Multimillion-pound investment for UK electric vehicle manufacturing    

 

  • Nissan, YASA, JLR, and EMPEL lead projects receiving Collaborative Research & Development (CR&D) grants
  • Over 1,200 UK jobs created or safeguarded
  • UK-built technology will save millions of tonnes of CO2
  • Plus, new extreme temperature-resilient battery technology ready for scale-up

04 March 2024 – The Advanced Propulsion Centre UK (APC), announces the latest round of government and industry funding for zero tailpipe emission vehicle technology.

The new collaborative projects announced today bring together companies making key zero-emission technology, including power electronics and electric drive units.

APC Chief Executive Officer Ian Constance said:

“We’re committed to building the electric vehicle supply chain in the UK. By investing in the capability and expertise in this country we will grow businesses and take decisive action towards creating zero tailpipe emission technology. Our latest R&D funding does just that.”

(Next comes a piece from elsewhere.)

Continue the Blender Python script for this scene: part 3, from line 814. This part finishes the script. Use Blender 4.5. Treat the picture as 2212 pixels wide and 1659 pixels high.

Benefiting from this multimillion-pound investment through the latest APC Collaborative Research and Development competition round are projects led by:

Nissan Technical Centre Europe, utilising an electric vehicle programme to build UK R&D capability while collaborating with UK partners on further enhancing EV 4R (refabricate, recycle, resell, and reuse) potential.

YASA, developing a dual inverter for regenerative braking in BEVs, enabling new vehicle designs with EV specific, optimised electronics and safety systems.

EMPEL Systems, developing a UK-designed and sourced innovative silicon carbide power module for use in high efficiency automotive inverters and DC-DC converters.

JLR, developing a next generation EDU ‘toolkit’; a modular family of electric machines, inverters and transmissions for future vehicle platforms.

Total project cost across these four initiatives is £71.5 million.

This includes a £35.7 million government grant through the Department for Business and Trade, combined with industry match-funding.

It’s estimated that that the projects will create or safeguard more than 1,200 jobs in total. Crucially, over 2 million tonnes of CO2 are projected to be saved over the next decade as a result of products being developed.

The project led by Nissan Technical Centre Europe based in Cranfield, Bedfordshire, comes following a series of announcements last year by Nissan to expand its UK facilities.

Electric motor designers YASA and EMPEL Systems are both developing innovative power electronics that will drive efficiency in EVs of the future, a relatively unexplored area of opportunity for the UK automotive industry.

Similarly, JLR’s investment in its electric vehicle production capacity has led to significant progress towards launching new models on the market and demand for locally-sourced batteries. The new project connects several academic partners with industry suppliers to develop the next generation of electric powertrains.

Announcing the investment from the Department for Business and Trade, Minister for Industry and Economic Security Nusrat Ghani said:

“This is great news for our automotive sector. £72 million of funding will help reinforce the UK as a world leader in zero emissions vehicle technology and further cementing our place as the second largest automotive manufacturer in Europe.

In addition, a new successful applicant of the APC’s Scale-up Readiness Validation (SuRV) competition, funded with a £1.08 million grant through the Government’s Automotive Transformation Fund, was revealed today.

HiCAM, high-performance lithium iron phosphate (LFP) cathode active material, will aim to demonstrate if new state-of-the-art battery technology can be scaled for commercialisation.

Developed by Integrals Power, it involves high performance and low-cost LFP battery material, tested and evaluated by Cranfield University. The advanced material is capable of improved discharge rates and can retain up to 3 times more capacity in extreme temperatures.

 

About the new Advanced Propulsion Centre UK Collaborative Research and Development projects

EV development & advancement of EV battery reuse, recycling & energy balancing technology.

  • Led by Nissan Technical Centre Europe
  • £30.12 million total project cost, including a grant of £15.06 million

Utilising an electric vehicle programme to build UK R&D capability while collaborating with UK partners on further enhancing EV 4R (refabricate, recycle, resell, and reuse) potential.

Re-Gen

  • Led by YASA
  • £14.02 million total project cost, including a grant of £7.02 million

Developing a dual inverter for regenerative braking in BEVs, enabling new vehicle designs with EV specific, optimised electronics and safety systems.

Project SCION - Silicon Carbide Inverter with Optimised Nano-modules.

  • Led by EMPEL Systems
  • £7.46 million total project cost, including a grant of £3.73 million.

Developing a UK-designed and sourced innovative silicon carbide power module for use in high efficiency automotive inverters and DC-DC converters.

ExCEED – Excellence in Conceptual Evolution of Electric Drives.

  • Led by JLR
  • £19.89 million total project cost, including a grant of £9.94 million

Developing a next generation EDU ‘toolkit’; a modular family of machines, inverters and transmissions for future vehicle platforms.